Veblens Instinct of Workmanship pg. 253-265

Veblens Instinct of Workmanship pg. 253-265 


We continue this journey still in the chapter on the “Era of Handicraft’.  The next section of the book may be why some religious leaders did not appreciate the line of thinking that Veblen was taking.  He referred to several times about the “cult” of religion.  He also notes that religious and theological thinking dominated the nature of overall preconceptions of most people.  Further, academic inquiry was oriented around the question of “what hath God ordained” .


In the handicraft era, that began to shift.  He begins with the good of “man” begins to become the preconception as opposed to the nature and needs of God. Hew rites in characteristic veblenian fashion that “the sentimental ground of conviction comes to the recognized serviceability of the ascertained facts for human use, rather than their conformity with the putative exigencies of a self centered divine will” One can see the shift that Veblen is claiming here and why he would get pushback from religious leaders.

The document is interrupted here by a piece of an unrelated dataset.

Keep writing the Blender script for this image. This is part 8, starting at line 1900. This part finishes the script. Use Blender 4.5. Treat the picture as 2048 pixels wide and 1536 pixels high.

The next few pages cover the idea that impersonal causation or cause and effect are a key implication of the changes wrought during the period of the handicraft era.  These new preconceptions impact both general working conditions and are the foundation of modern science as well. Veblen writes that, “the imputation of casual efficiency to the observed phenomena is so thoroughly a matter of course that there is no sense of imputation in the observers mind” (Veblen, pg. 260, 1914).  Finally, Veblen is making it clear that the changes in preconceptions tend to move people away from anthropomorphic explanations or personal expansion and towards impersonal explanations.


One gets the sense in these paragraphs that the issue is: 1) the era of handicraft and the nature of work technology changes the mind of the people and 2) this is part of Veblen's ongoing contestation with neoclassical economics that people are rational in an economic sense.